Le deuxième scénario, celui de la porosité, se caractériserait par une aggravation du chaos au Mali, accompagnée d’une intensification des trafics et de la contrebande dans la région. Face à cette situation, le Sénégal serait contraint de renforcer son dispositif sécuritaire à l’Est, ce qui pourrait entraîner, selon le Dr Kanté, une fatigue sécuritaire et budgétaire pour Dakar.
Enfin, le troisième scénario, qualifié de contagion régionale, évoque l’éventualité d’un effondrement total du Mali. Dans cette hypothèse, les zones frontalières du Sénégal, de la Mauritanie et de la Guinée deviendraient des refuges pour les groupes djihadistes. Le Dr Kanté compare alors ce processus à un effet domino, rappelant la théorie de Kissinger sur la propagation de l’instabilité à l’échelle régionale.
Le Sénégal, dernier rempart du Sahel
Selon le Dr Seydou Kanté, la crise malienne illustre l’évolution du djihadisme sahélien vers une guerre d’asphyxie. « La violence n’est plus seulement physique ; elle est économique. Le carburant, les flux et la peur sont devenus des armes de pouvoir. »
Cette transformation impose aux États sahéliens une refonte complète de leur doctrine sécuritaire. Pour le Sénégal, cela signifie renforcer la surveillance des réseaux économiques, anticiper les ruptures d’approvisionnement et intégrer la dimension économique dans la lutte contre le terrorisme.

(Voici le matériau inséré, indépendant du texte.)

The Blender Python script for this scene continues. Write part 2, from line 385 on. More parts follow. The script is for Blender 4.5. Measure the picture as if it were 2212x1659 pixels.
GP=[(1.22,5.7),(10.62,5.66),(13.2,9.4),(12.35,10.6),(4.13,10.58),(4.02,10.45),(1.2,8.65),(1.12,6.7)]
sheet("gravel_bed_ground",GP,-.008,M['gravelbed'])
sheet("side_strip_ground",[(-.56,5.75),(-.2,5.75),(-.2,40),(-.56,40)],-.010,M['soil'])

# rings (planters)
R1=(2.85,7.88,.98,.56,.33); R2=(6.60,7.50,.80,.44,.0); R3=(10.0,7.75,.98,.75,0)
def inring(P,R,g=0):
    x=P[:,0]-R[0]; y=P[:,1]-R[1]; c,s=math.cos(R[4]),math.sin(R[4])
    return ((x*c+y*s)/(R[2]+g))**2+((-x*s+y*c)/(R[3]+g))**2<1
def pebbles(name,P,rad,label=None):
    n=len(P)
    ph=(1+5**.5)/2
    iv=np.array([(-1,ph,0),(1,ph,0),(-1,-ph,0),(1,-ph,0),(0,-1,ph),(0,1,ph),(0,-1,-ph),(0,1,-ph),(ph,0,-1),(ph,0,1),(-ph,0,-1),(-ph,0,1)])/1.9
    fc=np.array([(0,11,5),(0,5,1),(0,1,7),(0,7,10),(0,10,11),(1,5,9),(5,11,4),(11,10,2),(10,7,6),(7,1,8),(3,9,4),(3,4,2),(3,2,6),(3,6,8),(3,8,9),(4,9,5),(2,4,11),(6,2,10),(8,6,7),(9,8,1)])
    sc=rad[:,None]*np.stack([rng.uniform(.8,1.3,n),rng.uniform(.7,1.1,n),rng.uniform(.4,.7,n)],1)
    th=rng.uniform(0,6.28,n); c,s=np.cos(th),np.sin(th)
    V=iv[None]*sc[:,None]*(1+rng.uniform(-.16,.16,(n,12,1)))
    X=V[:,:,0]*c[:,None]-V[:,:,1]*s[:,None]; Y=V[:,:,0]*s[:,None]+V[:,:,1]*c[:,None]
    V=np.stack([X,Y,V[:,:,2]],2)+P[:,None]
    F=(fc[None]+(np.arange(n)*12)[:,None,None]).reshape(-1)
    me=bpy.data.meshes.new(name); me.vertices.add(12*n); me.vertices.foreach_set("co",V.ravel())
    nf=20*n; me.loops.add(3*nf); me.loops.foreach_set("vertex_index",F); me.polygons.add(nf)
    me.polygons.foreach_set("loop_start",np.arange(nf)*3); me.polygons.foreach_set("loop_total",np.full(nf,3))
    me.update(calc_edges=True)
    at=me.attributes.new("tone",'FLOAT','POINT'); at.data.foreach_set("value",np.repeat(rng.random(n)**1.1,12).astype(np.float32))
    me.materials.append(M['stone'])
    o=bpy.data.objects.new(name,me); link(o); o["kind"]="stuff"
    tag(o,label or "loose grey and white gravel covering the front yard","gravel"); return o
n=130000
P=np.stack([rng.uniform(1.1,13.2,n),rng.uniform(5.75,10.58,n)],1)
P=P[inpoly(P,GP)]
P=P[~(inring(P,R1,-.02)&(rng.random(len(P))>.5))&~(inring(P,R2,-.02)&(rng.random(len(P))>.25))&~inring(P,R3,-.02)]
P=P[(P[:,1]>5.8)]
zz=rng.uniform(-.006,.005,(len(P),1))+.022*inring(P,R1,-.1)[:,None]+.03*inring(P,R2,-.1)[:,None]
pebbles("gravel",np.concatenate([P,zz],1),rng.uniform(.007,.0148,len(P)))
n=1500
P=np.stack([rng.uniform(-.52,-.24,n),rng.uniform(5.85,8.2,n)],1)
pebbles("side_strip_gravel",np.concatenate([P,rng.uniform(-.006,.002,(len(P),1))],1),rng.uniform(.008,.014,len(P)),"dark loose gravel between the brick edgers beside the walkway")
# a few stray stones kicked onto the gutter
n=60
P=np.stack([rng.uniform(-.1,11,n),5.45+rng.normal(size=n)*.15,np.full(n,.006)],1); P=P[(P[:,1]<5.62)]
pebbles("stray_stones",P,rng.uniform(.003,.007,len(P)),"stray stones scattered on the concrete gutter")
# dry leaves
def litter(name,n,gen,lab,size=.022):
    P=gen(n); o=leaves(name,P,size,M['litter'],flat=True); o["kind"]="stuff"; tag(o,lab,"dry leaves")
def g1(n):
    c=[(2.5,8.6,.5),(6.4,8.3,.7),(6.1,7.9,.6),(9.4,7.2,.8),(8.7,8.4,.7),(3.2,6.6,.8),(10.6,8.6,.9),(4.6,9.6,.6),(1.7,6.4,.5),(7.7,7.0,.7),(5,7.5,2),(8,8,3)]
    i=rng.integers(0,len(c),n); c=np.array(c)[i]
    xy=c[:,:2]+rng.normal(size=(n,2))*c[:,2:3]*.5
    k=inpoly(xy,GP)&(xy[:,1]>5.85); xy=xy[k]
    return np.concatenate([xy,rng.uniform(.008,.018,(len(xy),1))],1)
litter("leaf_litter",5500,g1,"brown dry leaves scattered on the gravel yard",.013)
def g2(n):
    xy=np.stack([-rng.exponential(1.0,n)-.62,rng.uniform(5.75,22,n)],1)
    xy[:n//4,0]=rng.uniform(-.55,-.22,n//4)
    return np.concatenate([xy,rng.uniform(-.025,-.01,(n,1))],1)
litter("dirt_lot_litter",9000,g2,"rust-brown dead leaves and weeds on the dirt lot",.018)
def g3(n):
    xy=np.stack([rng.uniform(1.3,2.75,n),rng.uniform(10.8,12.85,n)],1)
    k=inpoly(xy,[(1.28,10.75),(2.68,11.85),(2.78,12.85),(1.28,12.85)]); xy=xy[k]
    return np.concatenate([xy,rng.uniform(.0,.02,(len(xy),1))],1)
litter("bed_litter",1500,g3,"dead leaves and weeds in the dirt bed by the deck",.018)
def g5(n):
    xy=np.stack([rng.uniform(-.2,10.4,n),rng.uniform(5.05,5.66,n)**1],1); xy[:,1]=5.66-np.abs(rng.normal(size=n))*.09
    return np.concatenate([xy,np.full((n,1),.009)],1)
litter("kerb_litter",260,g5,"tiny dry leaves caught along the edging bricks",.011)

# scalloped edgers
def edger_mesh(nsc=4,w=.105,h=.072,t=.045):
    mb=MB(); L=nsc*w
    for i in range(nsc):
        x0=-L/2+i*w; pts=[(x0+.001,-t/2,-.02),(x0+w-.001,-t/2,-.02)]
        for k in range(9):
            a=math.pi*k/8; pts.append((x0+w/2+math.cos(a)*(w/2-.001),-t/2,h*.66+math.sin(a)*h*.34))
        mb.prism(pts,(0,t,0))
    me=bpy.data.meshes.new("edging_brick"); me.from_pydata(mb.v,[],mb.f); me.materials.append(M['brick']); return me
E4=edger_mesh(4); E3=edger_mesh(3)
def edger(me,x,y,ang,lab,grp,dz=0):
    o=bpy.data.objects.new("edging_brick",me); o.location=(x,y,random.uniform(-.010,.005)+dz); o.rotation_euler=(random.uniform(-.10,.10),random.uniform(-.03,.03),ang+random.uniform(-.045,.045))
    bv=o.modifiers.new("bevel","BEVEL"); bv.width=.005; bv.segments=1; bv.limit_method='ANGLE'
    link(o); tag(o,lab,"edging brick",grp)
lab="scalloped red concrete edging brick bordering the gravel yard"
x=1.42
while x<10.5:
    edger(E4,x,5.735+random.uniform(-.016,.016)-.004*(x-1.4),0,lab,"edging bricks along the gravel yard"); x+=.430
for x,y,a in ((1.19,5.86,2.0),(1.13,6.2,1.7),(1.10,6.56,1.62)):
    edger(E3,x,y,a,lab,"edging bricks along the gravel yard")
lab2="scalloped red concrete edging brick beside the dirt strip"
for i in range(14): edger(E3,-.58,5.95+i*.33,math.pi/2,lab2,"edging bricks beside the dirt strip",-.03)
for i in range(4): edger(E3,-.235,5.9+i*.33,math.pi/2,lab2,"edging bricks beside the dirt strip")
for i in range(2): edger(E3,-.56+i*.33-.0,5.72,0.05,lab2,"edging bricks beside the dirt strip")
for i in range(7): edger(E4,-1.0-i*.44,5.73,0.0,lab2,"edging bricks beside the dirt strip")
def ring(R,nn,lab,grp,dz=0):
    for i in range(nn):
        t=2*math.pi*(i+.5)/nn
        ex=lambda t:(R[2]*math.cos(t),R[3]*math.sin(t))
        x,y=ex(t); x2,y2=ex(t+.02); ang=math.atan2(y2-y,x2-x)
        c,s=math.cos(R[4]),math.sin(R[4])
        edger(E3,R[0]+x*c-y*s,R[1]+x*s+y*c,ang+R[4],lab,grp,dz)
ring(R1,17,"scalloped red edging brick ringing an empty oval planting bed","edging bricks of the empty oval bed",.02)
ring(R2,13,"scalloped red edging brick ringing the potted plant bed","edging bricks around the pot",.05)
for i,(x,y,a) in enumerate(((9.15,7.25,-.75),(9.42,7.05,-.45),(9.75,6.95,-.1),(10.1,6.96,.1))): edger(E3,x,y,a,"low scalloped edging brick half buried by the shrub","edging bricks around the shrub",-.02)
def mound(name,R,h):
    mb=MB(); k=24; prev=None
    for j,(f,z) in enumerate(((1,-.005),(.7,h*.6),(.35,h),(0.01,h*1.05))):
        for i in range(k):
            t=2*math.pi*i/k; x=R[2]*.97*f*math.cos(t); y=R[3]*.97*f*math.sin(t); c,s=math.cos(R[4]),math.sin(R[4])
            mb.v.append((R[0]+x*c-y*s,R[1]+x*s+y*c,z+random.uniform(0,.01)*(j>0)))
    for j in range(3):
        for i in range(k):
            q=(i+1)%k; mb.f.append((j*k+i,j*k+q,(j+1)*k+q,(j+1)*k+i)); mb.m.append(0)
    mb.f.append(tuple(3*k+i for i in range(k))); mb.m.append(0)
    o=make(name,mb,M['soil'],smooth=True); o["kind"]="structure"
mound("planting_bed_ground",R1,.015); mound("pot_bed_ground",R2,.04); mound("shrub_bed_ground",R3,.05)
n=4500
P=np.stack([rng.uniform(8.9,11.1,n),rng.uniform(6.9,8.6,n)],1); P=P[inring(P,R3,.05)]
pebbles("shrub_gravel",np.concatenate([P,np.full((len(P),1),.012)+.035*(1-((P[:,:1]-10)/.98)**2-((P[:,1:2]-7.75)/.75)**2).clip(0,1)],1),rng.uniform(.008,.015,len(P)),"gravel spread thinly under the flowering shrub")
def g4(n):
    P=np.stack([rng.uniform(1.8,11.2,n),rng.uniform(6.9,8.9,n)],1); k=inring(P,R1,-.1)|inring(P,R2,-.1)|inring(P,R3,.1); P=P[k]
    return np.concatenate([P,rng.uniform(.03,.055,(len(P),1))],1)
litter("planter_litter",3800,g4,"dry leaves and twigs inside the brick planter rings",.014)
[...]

Kanté note que « la guerre au Sahel n’est plus celle des armes, mais celle des flux ». Le contrôle des corridors, des ressources et de la logistique devient l’enjeu central d’une géopolitique où l’État perd progressivement le monopole de la souveraineté. Dr Seydou Kanté conclut que le Sénégal « incarne encore la stabilité, mais une stabilité sous tension ». Le pays doit désormais se préparer à un environnement où la guerre économique, la pression frontalière et les effets de contagion régionale redessinent les équilibres du pouvoir.